There was a guy in the first row in front of me who was whacked out on something, and stood up and danced (sort of like Elaine on "Seinfeld"!) through the entire concert except when the man in front of me had had enough and pushed him down. This was right in the middle of "My Back Pages." What a moment for a drunken fight! Security came and escorted several couples out. I was a couple of stair steps above them so they didn't interfere with my view of the stage, but they were still distracting. A little while later the drunken dancer and his female friend came back and danced again. The guy who politely sat behind him in his seat the entire time, except for the pushing part, did NOT return. Didn't seem quite fair to me!

I loved being there. I agree with you that I could hear nothing but the later songs and not mind. They are my favorites of his anyway. I can never understand the people who talk about his 60s music like it was the best he did. I totally disagree. I love his gravelly voice but I felt that he didn't really sing last week. He growled his lyrics, kind of thrusting them out of his mouth like a chant for the most part. I was thrilled that he did "Nettie Moore" and "Spirit on the Water," but of course hoped for "Not Dark Yet" and "Tryin' To Get To Heaven" and even "Workingman Blues," which I'd seen a lot on his recent set lists.

I will definitely look into subscribing to TTRH. Thanks, Fred.

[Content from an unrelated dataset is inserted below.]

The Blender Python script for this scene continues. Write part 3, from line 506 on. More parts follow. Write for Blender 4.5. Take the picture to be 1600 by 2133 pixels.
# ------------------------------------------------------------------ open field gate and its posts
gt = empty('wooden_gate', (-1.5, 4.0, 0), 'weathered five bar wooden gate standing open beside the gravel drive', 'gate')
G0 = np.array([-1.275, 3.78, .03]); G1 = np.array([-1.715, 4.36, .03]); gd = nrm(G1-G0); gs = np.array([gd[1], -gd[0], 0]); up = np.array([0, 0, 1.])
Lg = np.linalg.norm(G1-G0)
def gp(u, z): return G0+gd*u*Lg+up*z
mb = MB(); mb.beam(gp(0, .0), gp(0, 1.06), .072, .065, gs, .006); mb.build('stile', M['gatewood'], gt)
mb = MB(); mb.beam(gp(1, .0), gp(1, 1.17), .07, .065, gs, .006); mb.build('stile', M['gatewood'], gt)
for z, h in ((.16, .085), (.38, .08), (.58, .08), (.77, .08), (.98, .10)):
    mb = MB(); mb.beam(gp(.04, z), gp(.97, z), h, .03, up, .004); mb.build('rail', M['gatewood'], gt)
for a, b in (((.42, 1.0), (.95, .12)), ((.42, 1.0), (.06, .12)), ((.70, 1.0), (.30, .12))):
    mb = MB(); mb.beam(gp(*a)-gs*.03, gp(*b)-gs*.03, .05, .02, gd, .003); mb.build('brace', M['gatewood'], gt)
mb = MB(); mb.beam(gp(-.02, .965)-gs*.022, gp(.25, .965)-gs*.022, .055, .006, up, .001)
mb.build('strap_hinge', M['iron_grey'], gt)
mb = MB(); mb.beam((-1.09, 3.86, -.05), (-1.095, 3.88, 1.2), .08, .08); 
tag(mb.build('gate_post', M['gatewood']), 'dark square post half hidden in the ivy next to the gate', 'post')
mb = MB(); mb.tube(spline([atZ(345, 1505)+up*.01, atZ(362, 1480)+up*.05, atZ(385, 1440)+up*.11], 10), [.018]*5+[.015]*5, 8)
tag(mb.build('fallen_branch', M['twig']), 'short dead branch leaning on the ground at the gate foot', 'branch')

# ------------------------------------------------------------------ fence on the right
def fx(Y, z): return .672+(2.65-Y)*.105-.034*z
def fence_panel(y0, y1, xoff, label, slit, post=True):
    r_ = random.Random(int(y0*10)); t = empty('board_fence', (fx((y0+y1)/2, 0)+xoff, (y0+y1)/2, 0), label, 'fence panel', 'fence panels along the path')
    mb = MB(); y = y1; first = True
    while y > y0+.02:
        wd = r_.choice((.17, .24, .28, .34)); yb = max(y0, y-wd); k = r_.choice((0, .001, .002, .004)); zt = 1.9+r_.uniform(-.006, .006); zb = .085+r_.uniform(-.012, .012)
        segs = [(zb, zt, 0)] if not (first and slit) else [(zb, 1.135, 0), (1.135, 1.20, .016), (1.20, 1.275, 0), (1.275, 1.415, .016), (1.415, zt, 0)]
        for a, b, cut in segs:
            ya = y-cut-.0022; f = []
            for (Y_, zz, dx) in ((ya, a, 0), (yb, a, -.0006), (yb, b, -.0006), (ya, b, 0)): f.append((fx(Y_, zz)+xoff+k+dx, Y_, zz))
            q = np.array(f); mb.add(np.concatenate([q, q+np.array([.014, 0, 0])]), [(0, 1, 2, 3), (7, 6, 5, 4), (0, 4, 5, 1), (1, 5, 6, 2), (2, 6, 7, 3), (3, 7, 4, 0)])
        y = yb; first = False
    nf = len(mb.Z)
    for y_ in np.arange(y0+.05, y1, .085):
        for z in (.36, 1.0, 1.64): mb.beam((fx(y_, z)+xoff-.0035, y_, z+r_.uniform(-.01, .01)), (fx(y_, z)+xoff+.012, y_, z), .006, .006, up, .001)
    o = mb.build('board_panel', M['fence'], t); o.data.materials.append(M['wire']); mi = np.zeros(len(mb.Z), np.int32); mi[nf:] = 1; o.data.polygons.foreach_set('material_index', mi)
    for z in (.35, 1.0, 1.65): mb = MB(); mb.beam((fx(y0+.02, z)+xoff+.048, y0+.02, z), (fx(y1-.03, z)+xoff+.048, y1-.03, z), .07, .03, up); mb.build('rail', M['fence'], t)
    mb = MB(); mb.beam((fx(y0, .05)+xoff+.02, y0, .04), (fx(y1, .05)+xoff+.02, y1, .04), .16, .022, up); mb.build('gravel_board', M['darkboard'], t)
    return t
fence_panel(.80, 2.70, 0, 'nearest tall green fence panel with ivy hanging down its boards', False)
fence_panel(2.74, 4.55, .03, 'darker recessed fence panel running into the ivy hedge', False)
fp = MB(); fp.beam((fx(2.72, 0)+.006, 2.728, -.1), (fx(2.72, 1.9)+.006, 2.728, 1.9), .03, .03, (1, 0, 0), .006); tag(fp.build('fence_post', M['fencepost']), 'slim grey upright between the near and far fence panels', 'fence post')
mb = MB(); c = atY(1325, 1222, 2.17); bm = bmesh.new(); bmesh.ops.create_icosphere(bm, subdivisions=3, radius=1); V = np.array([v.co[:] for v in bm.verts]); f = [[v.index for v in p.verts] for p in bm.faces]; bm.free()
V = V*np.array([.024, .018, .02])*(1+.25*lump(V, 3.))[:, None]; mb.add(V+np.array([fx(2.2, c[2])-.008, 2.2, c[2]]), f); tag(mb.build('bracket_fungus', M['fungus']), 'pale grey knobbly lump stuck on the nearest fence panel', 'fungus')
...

I just finished reading "A Simple Twist of Fate" about the making of Blood on the Tracks. Getting ready to start Greil Marcus' Like a Rolling Stone.

pamela hitchins said...

I've considered starting a blog like you and Kerry, but I haven't been able to come up with a good name for it. I'll keep thinking! Everytime I think about writing something for gather I just can't bring myself to do it! This means I haven't been able to write about Dylan! The pain, the pain!! ;-)

Kerry Dexter said...

interesting to hear your thoughts and experiences. got me thinking about the whole concert going thing, and how in a way that is both an individual communication and a shared conversation, both archived, so to speak, and ephemeral. okay, time for me to go make a Music Road and or SOT post or several about all that I can see.